Dust

DustChristine Bongers (author)

Woolshed Press (Random House), Australia: 2009; 232pp

ISBN: 9781741664461

Genres: realistic fiction

Issues: family, friendship, identity, perceptions, tolerance, truth, values

Cecilia Maria Vanderbomm was named after saints and martyrs. Having five brothers is enough to make anybody a martyr but she has no intention of becoming a saint. Especially not with the ‘icky Kapernicky' girls newly arrived on a neighbouring property. Cecilia doesn't do ‘girly' things so she can't understand why her mother is so keen to have her befriend them.

It is 1972 and times are tough in back-country Queensland. Drought stalks the land. Poverty haunts the farms. Caught up in the fight to maintain her place in the family pecking order, Cecilia nevertheless finds that the Kapernicky family casts disturbing shadows on her simple life. Cecilia finds herself intrigued by the older girl, Janeen, but wary of the burning rage quick to surface in the younger Aileen.

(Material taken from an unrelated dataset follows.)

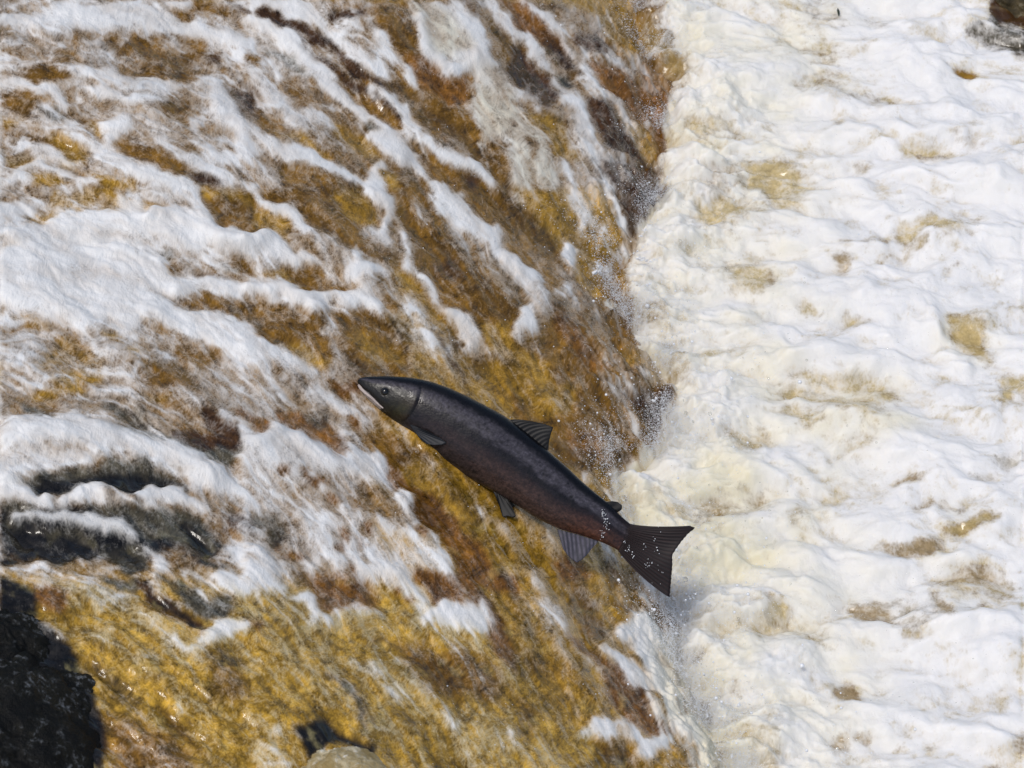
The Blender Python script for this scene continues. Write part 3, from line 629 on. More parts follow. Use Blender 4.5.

Decades later Cecilia drags her own teenagers back to her hometown in order to settle a debt with the past.

Dust examines the ways our childhood experiences and choices can haunt our later lives. The narrative's somewhat meandering story arc may be offputting to inexperienced readers but this is a character-driven novel, very much an exploration of the perceptions and values that drive our choices. Those choices determine who we become as adults, the nature of our relationships and how we live our lives. Dust challenges readers to look beneath the surface to the beauty within ourselves and others. This is finely crafted writing, the language evocative, the charcters portrayed with sparse, vivid imagery - lightning flashes burned into the memory. While the issues are reasonably universal, it's possible that the context may be too parochial to draw as wide a readership as this thought-provoking novel deserves. It would make a good class novel for Yrs7-10. Christine Bongers is a writer to look for in the future, given the quality of this, her first novel.